▶ [Aim]: Search the material for the string "objects", then return every line where it is found.

***

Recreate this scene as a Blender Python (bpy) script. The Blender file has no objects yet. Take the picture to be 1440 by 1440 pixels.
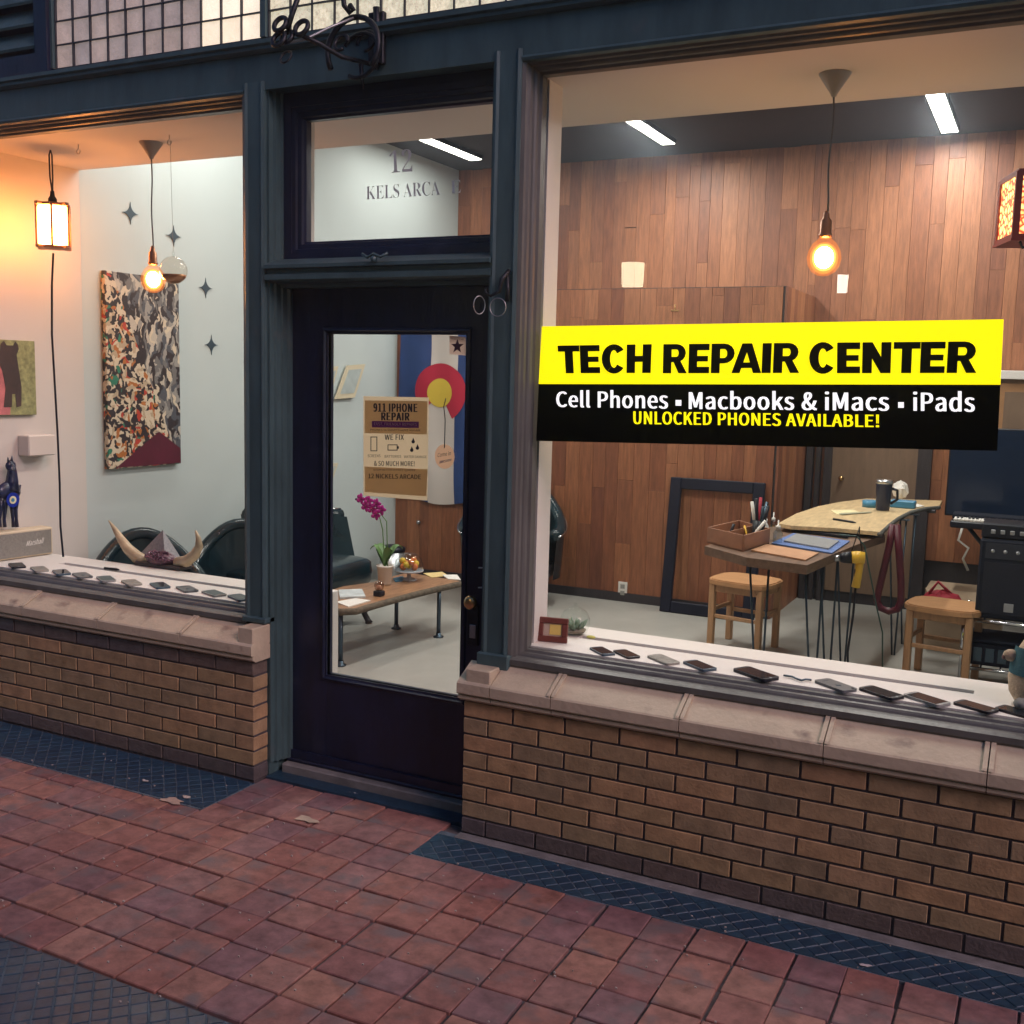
import bpy, bmesh, math, random
from mathutils import Vector, Matrix, Quaternion
random.seed(7)
S = bpy.context.scene
COL = S.collection
R_ = math.radians
# ------------------------------------------------------------------ camera
CAM = Vector((1.9388, -3.6825, 1.7738))
RT = Vector((0.892993, 0.449351, 0.025428))
UP = Vector((-0.078587, 0.100047, 0.991874))
FW = Vector((-0.443156, 0.887735, -0.124655))
FOC = 1499.8
cd = bpy.data.cameras.new('camera'); cam = bpy.data.objects.new('camera', cd); COL.objects.link(cam)
m = Matrix((RT, UP, -FW)).transposed().to_4x4(); m.translation = CAM
cam.matrix_world = m
cd.sensor_width = 36; cd.lens = FOC / 1440 * 36; cd.clip_start = .05; cd.clip_end = 500
S.camera = cam
# ------------------------------------------------------------------ world, sun, exposure
SUN = Vector((.80, -.30, .62)).normalized()
w = bpy.data.worlds.new('World'); S.world = w; w.use_nodes = True
nt = w.node_tree; bg = nt.nodes['Background']
sky = nt.nodes.new('ShaderNodeTexSky'); sky.sky_type = 'NISHITA'; sky.sun_disc = False
sky.sun_elevation = math.asin(SUN.z); sky.sun_rotation = math.atan2(SUN.x, SUN.y)
sky.air_density = 1.0; sky.dust_density = 0.3; sky.ozone_density = 6.0
nt.links.new(sky.outputs[0], bg.inputs[0]); bg.inputs[1].default_value = 0.085
sl = bpy.data.lights.new('sun', 'SUN'); sl.energy = 1.55; sl.angle = R_(24); sl.color = (1, .64, .62)
so = bpy.data.objects.new('sun', sl); COL.objects.link(so); so.rotation_euler = (-SUN).to_track_quat('-Z', 'Y').to_euler()
S.view_settings.view_transform = 'Standard'; S.view_settings.look = 'None'
S.view_settings.exposure = 0.42; S.view_settings.gamma = 1.0; S.view_settings.use_curve_mapping = False
S.render.engine = 'CYCLES'
cy = S.cycles
cy.use_denoising = True; cy.denoiser = 'OPENIMAGEDENOISE'
cy.max_bounces = 8; cy.diffuse_bounces = 3; cy.glossy_bounces = 3; cy.transmission_bounces = 6; cy.transparent_max_bounces = 16
cy.caustics_reflective = False; cy.caustics_refractive = False
cy.sample_clamp_indirect = 4; cy.volume_bounces = 0
cy.use_adaptive_sampling = True; cy.adaptive_threshold = .02; cy.adaptive_min_samples = 24


# ------------------------------------------------------------------ helpers
def at(u, v, x=None, y=None, z=None):
    """real place of something seen at (u, v) in the photograph, lying on the plane x=, y= or z="""
    d = RT * ((u - 720) / FOC) - UP * ((v - 720) / FOC) + FW
    t = (x - CAM.x) / d.x if x is not None else (y - CAM.y) / d.y if y is not None else (z - CAM.z) / d.z
    return CAM + d * t


def node(nt, t, **k):
    n = nt.nodes.new(t)
    for a, b in k.items():
        if a in n.inputs.keys() if isinstance(a, str) and not hasattr(n, a) else False:
            n.inputs[a].default_value = b
        else:
            setattr(n, a, b)
    return n


def mat(name, col, rough=.6, metal=0., var=.0, vscale=8., bump=0., bscale=40., objvar=0., cols=None, emis=None, estr=0., coat=0., stretch=None, spec=.5, dirt=None):
    m = bpy.data.materials.new(name); m.use_nodes = True
    nt = m.node_tree; L = nt.links; b = nt.nodes['Principled BSDF']
    b.inputs['Roughness'].default_value = rough; b.inputs['Metallic'].default_value = metal
    b.inputs['Coat Weight'].default_value = coat; b.inputs['Specular IOR Level'].default_value = spec
    tc = nt.nodes.new('ShaderNodeTexCoord'); vec = tc.outputs['Object']
    if stretch or cols:
        mp = nt.nodes.new('ShaderNodeMapping'); mp.inputs['Scale'].default_value = stretch or (1, 1, 1)
        oi = nt.nodes.new('ShaderNodeObjectInfo'); 
        ml = nt.nodes.new('ShaderNodeMath'); ml.operation = 'MULTIPLY'; ml.inputs[1].default_value = 37.
        L.new(oi.outputs['Random'], ml.inputs[0]); L.new(ml.outputs[0], mp.inputs['Location'])
        L.new(vec, mp.inputs['Vector']); vec = mp.outputs[0]
    c = None
    if cols:
        oi = nt.nodes.new('ShaderNodeObjectInfo'); r = nt.nodes.new('ShaderNodeValToRGB')
        r.color_ramp.interpolation = 'LINEAR'
        el = r.color_ramp.elements
        while len(el) < len(cols): el.new(.5)
        for i, cc in enumerate(cols): el[i].position = i / (len(cols) - 1); el[i].color = (*cc, 1)
        L.new(oi.outputs['Random'], r.inputs[0]); c = r.outputs[0]
    if var:
        n = nt.nodes.new('ShaderNodeTexNoise'); n.inputs['Scale'].default_value = vscale; n.inputs['Detail'].default_value = 6; n.inputs['Roughness'].default_value = .65
        L.new(vec, n.inputs['Vector'])
        mr = nt.nodes.new('ShaderNodeMapRange'); mr.inputs[1].default_value = .3; mr.inputs[2].default_value = .7
        mr.inputs[3].default_value = 1 - var; mr.inputs[4].default_value = 1 + var
        L.new(n.outputs[0], mr.inputs[0])
        h = nt.nodes.new('ShaderNodeVectorMath'); h.operation = 'SCALE'
        if c: L.new(c, h.inputs[0])
        else: h.inputs[0].default_value = col
        L.new(mr.outputs[0], h.inputs['Scale']); c = h.outputs[0]
    if dirt:
        n = nt.nodes.new('ShaderNodeTexNoise'); n.inputs['Scale'].default_value = dirt[1]; n.inputs['Detail'].default_value = 5
        L.new(tc.outputs['Object'] if not cols else vec, n.inputs['Vector'])
        r = nt.nodes.new('ShaderNodeValToRGB'); r.color_ramp.elements[0].position = dirt[2]; r.color_ramp.elements[1].position = dirt[2] + .15
        L.new(n.outputs[0], r.inputs[0])
        mx = nt.nodes.new('ShaderNodeMix'); mx.data_type = 'RGBA'
        L.new(r.outputs[0], mx.inputs[0])
        if c: L.new(c, mx.inputs[6])
        else: mx.inputs[6].default_value = (*col, 1)
        mx.inputs[7].default_value = (*dirt[0], 1); c = mx.outputs[2]
    if c: L.new(c, b.inputs['Base Color'])
    else: b.inputs['Base Color'].default_value = (*col, 1)
    if bump:
        n = nt.nodes.new('ShaderNodeTexNoise'); n.inputs['Scale'].default_value = bscale; n.inputs['Detail'].default_value = 5
        L.new(vec, n.inputs['Vector'])
        bp = nt.nodes.new('ShaderNodeBump'); bp.inputs['Strength'].default_value = bump; bp.inputs['Distance'].default_value = .004
        L.new(n.outputs[0], bp.inputs['Height']); L.new(bp.outputs[0], b.inputs['Normal'])
    if emis == 'cols':
        L.new(c, b.inputs['Emission Color']); b.inputs['Emission Strength'].default_value = estr
    elif emis:
        b.inputs['Emission Color'].default_value = (*emis, 1); b.inputs['Emission Strength'].default_value = estr
    return m


def glassmat(name, tint=(1, 1, 1), refl=.6, rough=0.0):
    m = bpy.data.materials.new(name); m.use_nodes = True
    nt = m.node_tree; L = nt.links; nt.nodes.remove(nt.nodes['Principled BSDF'])
    out = nt.nodes['Material Output']
    t = nt.nodes.new('ShaderNodeBsdfTransparent'); t.inputs[0].default_value = (*tint, 1)
    g = nt.nodes.new('ShaderNodeBsdfGlossy'); g.inputs['Roughness'].default_value = rough
    f = nt.nodes.new('ShaderNodeFresnel'); f.inputs[0].default_value = 1.5
    ge = nt.nodes.new('ShaderNodeNewGeometry'); iv = nt.nodes.new('ShaderNodeMath'); iv.operation = 'MULTIPLY_ADD'; iv.inputs[1].default_value = -refl; iv.inputs[2].default_value = refl
    L.new(ge.outputs['Backfacing'], iv.inputs[0])
    k = nt.nodes.new('ShaderNodeMath'); k.operation = 'MULTIPLY'; L.new(iv.outputs[0], k.inputs[1])
    L.new(f.outputs[0], k.inputs[0])
    mx = nt.nodes.new('ShaderNodeMixShader'); L.new(k.outputs[0], mx.inputs[0]); L.new(t.outputs[0], mx.inputs[1]); L.new(g.outputs[0], mx.inputs[2])
    L.new(mx.outputs[0], out.inputs[0])
    return m


def paper(name, col):
    m = mat(name, col, .8, var=.05, vscale=6); nt = m.node_tree; L = nt.links; b = nt.nodes['Principled BSDF']
    t = nt.nodes.new('ShaderNodeBsdfTranslucent'); t.inputs[0].default_value = (*[min(1, c * 1.25) for c in col], 1)
    mx = nt.nodes.new('ShaderNodeMixShader'); mx.inputs[0].default_value = .75
    L.new(b.outputs[0], mx.inputs[1]); L.new(t.outputs[0], mx.inputs[2]); L.new(mx.outputs[0], nt.nodes['Material Output'].inputs[0]); return m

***

▶ [Solution to this task]:
Recreate this scene as a Blender Python (bpy) script. The Blender file has no objects yet. Take the picture to be 1440 by 1440 pixels.
cd = bpy.data.cameras.new('camera'); cam = bpy.data.objects.new('camera', cd); COL.objects.link(cam)
so = bpy.data.objects.new('sun', sl); COL.objects.link(so); so.rotation_euler = (-SUN).to_track_quat('-Z', 'Y').to_euler()